ゲノムの関係性を考えるとどうしても曼荼羅を思い浮かべないわけにはいかない。わかる人の頭の中には当然のごとく曼荼羅の意味(かたち)が入っている。しかし、人に伝えようとすれば、一旦は言語と呼ばれる全く異なる体系に翻訳をしなければならないので、伝えられたものには全く理解できません。それでも、繰り返し繰り返しあらゆる例えを引き、あらゆる表現方法で伝え続けるとある瞬間にその人の頭の中に曼荼羅のかたちが出来上がる。知識という「要素」は既に持っている。それらを全く新しい関係性に並べ替えることが出来た時、「悟りを開く」のではないかと思ったりもします。

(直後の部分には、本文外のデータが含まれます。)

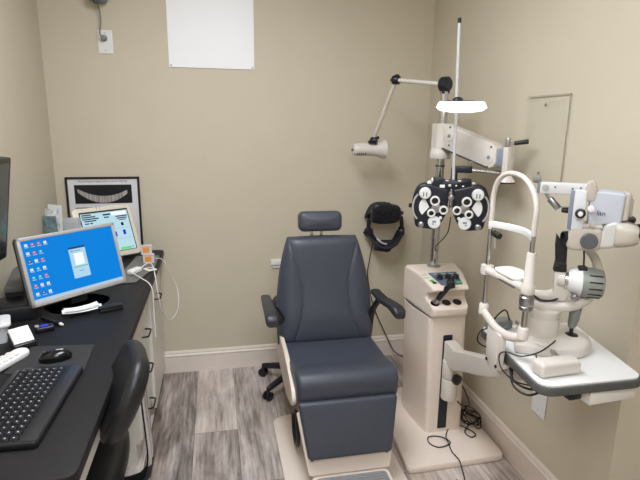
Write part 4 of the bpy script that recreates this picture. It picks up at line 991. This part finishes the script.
lc = MB(L).rings([ringx(*q) for q in ((.069, .0445, -.001), (.072, .046, -.001), (.122, .043, -.003), (.129, .040, -.003), (.131, .034, -.003), (.132, .004, -.003))]).build('lamp_housing', mat('grey_green_enamel', (140, 144, 138), .42, var=.02), t)
m = MB(L)
for k in range(5):
    a = R(-62 + 26 * k); m.box((.105, -.004 - .0445 * math.cos(a), .002 + .0445 * math.sin(a)), (.036, .004, .004), .001, 1)
m.build('cooling_slots', BLACK, lc)
MB(L).box((.070, -.012, .046), (.024, .03, .012), .004).build('lamp_latch', BLACK, lc)
MB(L).lathe([(.009, 0), (.011, .004), (.011, .018), (.008, .021), (0, .0215)], (.051, -.038, -.034), (.2, -1, -.1), 18).build('centring_knob', STEEL, lh)
MB(L).cyl((.051, -.005, -.03), (.051, -.04, -.034), .006, .006, 12).build('knob_stem', STEEL, lh)
m = MB(L); m.tube([(.04, .01, -.02), (.01, -.02, -.055), (-.03, -.028, -.062), (-.055, -.02, -.052)], .0034, 8); m.tube([(.07, .02, .11), (.072, .0, .08), (.073, -.008, .052)], .0026, 8); m.build('lamp_cable', CABLE, t)
# microscope
Mf = F((1.0, 1.27, 1.14), -37); XZ = frame((0, 0, 0), (1, 0, 0), (0, 0, 1))
ob = MB(Mf).pad(rpoly([(.0, -.022), (.012, -.034), (.085, -.028), (.092, .0), (.086, .036), (.004, .036)], .010), .07, .010, .001, frame((0, .035, 0), (1, 0, 0), (0, 0, 1))).build('objective_block', TAN, t)
MB(Mf).lathe([(.0175, -.012), (.0185, 0), (.0185, .012), (.015, .014), (.0145, .006), (0, .006)], (.002, -.012, .0), (-1, -.55, 0), 24).build('objective_lens', BLACK, ob)
MB(Mf).lathe([(.0225, 0), (.0225, .009), (.020, .012), (0, .012)], (.057, -.034, .0), (0, -1, 0), 28).build('magnification_knob', mat('dark_grey_plastic', (88, 90, 94), .4, var=.03), ob)
MB(Mf).box((.045, .0, .041), (.085, .06, .012), .004).build('mount_plate', BEIGE2, t)
MB(Mf).pad(rpoly([(.078, -.022), (.118, -.018), (.134, .0), (.134, .05), (.12, .064), (.09, .05), (.084, .02)], .012), .068, .012, .001, frame((0, .034, 0), (1, 0, 0), (0, 0, 1))).build('tube_body', mat('pale_grey_enamel', (205, 204, 200), .4, var=.015), t)
bh = MB(Mf).rings([[(x, y, zc + z) for y, z in rrect(w_, h_, min(w_, h_) * .35, 5)] for x, w_, h_, zc in ((.118, .085, .066, .022), (.124, .095, .072, .022), (.15, .10, .066, .024), (.170, .098, .05, .024), (.176, .09, .04, .025))]).build('binocular_head', TAN, t)
for y_ in (-.031, .031):
    MB(Mf).cyl((.165, y_, .028), (.2, y_, .036), .0165, .0185, 20, .002).build('eyepiece', BLACK, bh)
MB(Mf).box((.152, .03, .060), (.034, .03, .016), .005).build('side_cap', BLACK, bh)
# tonometer tower and imaging head above the microscope
tw_ = MB(Mf).box((.0225, -.01, .084), (.031, .052, .112), .003).build('tonometer_tower', mat('soft_white_enamel', (214, 215, 217), .38, var=.01), t)
MB(Mf).box((.0025, -.01, .084), (.010, .050, .110), .002).build('scale_face', SLATE, tw_)
dl = MB(Mf).lathe([(.0135, 0), (.014, .004), (.013, .014), (.010, .016), (0, .016)], (.0265, -.036, .077), (0, -1, 0), 24).build('force_dial', BLACK, tw_)
MB(Mf).cyl((.0265, -.05, .077), (.0265, -.064, .077), .007, .006, 18, .002).build('dial_cap', WHITE, dl)
MB(Mf).cyl((-.004, -.01, .078), (-.022, -.01, .078), .008, .007, 14, .002).build('back_knob', BLACK, tw_)
MB(Mf).cyl((.052, -.04, .092), (.052, -.052, .092), .010, .009, 18, .002).build('white_knob', WHITE, t)
MB(Mf).cyl((.052, -.03, .092), (.052, -.04, .092), .005, .005, 12).build('knob_shaft', STEEL, t)
ih = MB(Mf).pad(rpoly([(.048, .034), (.098, .052), (.130, .052), (.132, .134), (.128, .137), (.05, .142), (.046, .13)], .006), .075, .006, .001, frame((0, .045, 0), (1, 0, 0), (0, 0, 1))).build('imaging_head', BLUEGREY, t)
text('lan', .020, Mf @ frame((.078, -.0317, .080), (1, 0, 0), (0, 0, 1)) @ Matrix.Rotation(R(-7), 4, 'Z'), mat('logo_ink', (36, 50, 78), .5, var=0), 'logo_lettering', ih)
MB(Mf).pad(rpoly([(.130, .060), (.145, .064), (.147, .134), (.141, .141), (.130, .140)], .004), .066, .005, .001, frame((0, .04, 0), (1, 0, 0), (0, 0, 1))).build('end_cover', TAN, t)
MB(Mf).box((.150, .0, .098), (.008, .03, .05), .003).build('rear_tab', TAN, t)
MB(Mf).cyl((.06, -.028, .046), (.06, -.038, .046), .006, .006, 14, .001).build('lock_screw', TAN, t)
ta = MB(Mf).prism(rpoly([(-.084, .124), (.05, .128), (.05, .158), (-.084, .156)], .003), -.013, .013, .003, frame((0, -.015, 0), (1, 0, 0), (0, 0, 1))).build('tonometer_arm', mat('soft_white_enamel', (214, 215, 217)), t)
MB(Mf).pad(rpoly([(.030, .112), (.060, .110), (.062, .15), (.055, .168), (.038, .166), (.031, .15)], .008), .034, .004, .001, frame((0, .002, 0), (1, 0, 0), (0, 0, 1))).build('arm_plate', TAN, ta)
jt = MB(Mf).box((-.087, -.012, .142), (.010, .022, .036), .003).cyl((-.085, -.012, .160), (-.105, -.02, .163), .009, .009, 16, .003).build('arm_joint', GREY, ta)
MB(Mf).lathe([(.009, 0), (.009, .003), (0, .0035)], (-.07, -.028, .142), (0, -1, 0), 18).build('arm_pivot', SILVER, ta)
fe = MB(Mf).cyl((-.073, -.022, .132), (-.055, -.022, .110), .004, .005, 12).cyl((-.056, -.022, .111), (-.030, -.022, .083), .0095, .0095, 18, .002).build('probe_arm', STEEL, ta)
MB(Mf).cyl((-.034, -.022, .090), (.0, -.014, .088), .002, .002, 8).build('probe_rod', STEEL, ta)
m = MB()
for a_, z_ in ((-.045, .145), (.0, .143), (.02, .146)):
    p = Mf @ V((a_, -.0285, z_)); m.lathe([(.0026, 0), (.0026, .001), (0, .001)], p, Mf.to_3x3() @ V((0, -1, 0)), 8)
m.build('arm_screws', DGREY, ta)

# cables around the table
t = tag(MB().tube([(1.0, 1.26, .82), (.95, 1.215, .83), (.90, 1.20, .815), (.855, 1.215, .80), (.826, 1.25, .80), (.812, 1.258, .785), (.815, 1.245, .75), (.845, 1.22, .72), (.88, 1.18, .72)], .0021, 8).tube([(.89, 1.198, .812), (.88, 1.17, .786), (.87, 1.165, .7815)], .0018, 8).tube([(.86, 1.27, .735), (.843, 1.22, .705), (.86, 1.17, .70), (.90, 1.15, .725)], .0034, 8).tube([(.87, 1.27, .74), (.85, 1.235, .715), (.87, 1.18, .712), (.91, 1.15, .735)], .0034, 8).build('lamp_cable', CABLE), 'dark cables looping from the slit lamp under the front of the white table', 'cable')
tag(MB().tube([(.955, 1.44, .815), (.925, 1.42, .86), (.90, 1.42, .85), (.87, 1.43, .80), (.852, 1.44, .785), (.842, 1.44, .755), (.86, 1.43, .735), (.90, 1.40, .735)], .0026, 8).build('clamped_cable', CABLE), 'black cable wrapped over the far left edge of the white table', 'cable')
zc = .036
t = thing('foot_cable', 'thin black cable coiled on the stand base and trailing to the floor plug', 'cable', (1.05, 1.85, .034))
m = MB()
rc_ = random.Random(5); loops = []
for k in range(52):
    a = k * .62; r_ = .045 + .018 * rc_.random()
    loops.append((1.185 + r_ * math.cos(a) * .7, 2.03 + r_ * 1.15 * math.sin(a), zc + .004 + .045 * rc_.random()))
m.tube(loops, .0024, 6, k=4)
m.tube([(1.07, 1.925, .30), (1.085, 1.90, .26), (1.11, 1.92, .20), (1.10, 1.97, .17), (1.075, 2.0, .20)], .003, 8)
m.tube([(1.17, 2.0, .05), (1.12, 1.955, zc + .002), (1.13, 1.91, zc + .002), (1.16, 1.93, zc + .004), (1.12, 2.0, zc + .006), (1.06, 1.995, zc + .004), (1.012, 1.93, zc + .003), (1.012, 1.885, zc + .003), (.95, 1.865, zc + .003), (.918, 1.9, zc + .003), (.93, 1.945, zc + .003), (.975, 1.945, zc + .003), (1.0, 1.90, zc + .012), (.992, 1.83, zc + .003), (.995, 1.765, zc + .004), (.995, 1.735, .02), (.985, 1.69, .006), (.965, 1.66, .010), (.945, 1.66, .012)], .0026, 8)
m.build('cord', CABLE, t)
MB(F((.93, 1.645, .014), 40)).box((0, 0, 0), (.05, .034, .026), .006).build('plug', BLACK, t)
MB(F((.935, 1.645, .0275), 40)).box((0, 0, 0), (.02, .018, .002), .0008, 1).build('plug_label', SILVER, t)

私はかたちの哲学を勉強し始めて25年は経とうとしますが、最初の15年は全く理解できていなかったのです。書物に書かれていることば自体は分かる。しかし、そこから「かたち」を理解できない。だから、レクチャーや講義・講演でかたちの話をしてもおそらく一人も本質的には理解してないだろうと思っています。それは私が優秀で、他の人たちが愚かだからではなく、私に出来上がっているかたちが皆さんには出来ていないから私ごときの稚拙な話を聞いて皆さんにご理解いただけるとは思えないからです。だからこそ、もっとゆっくり話し合いたいのですが、方法論的にそのような時間をとれない。これが問題ですね。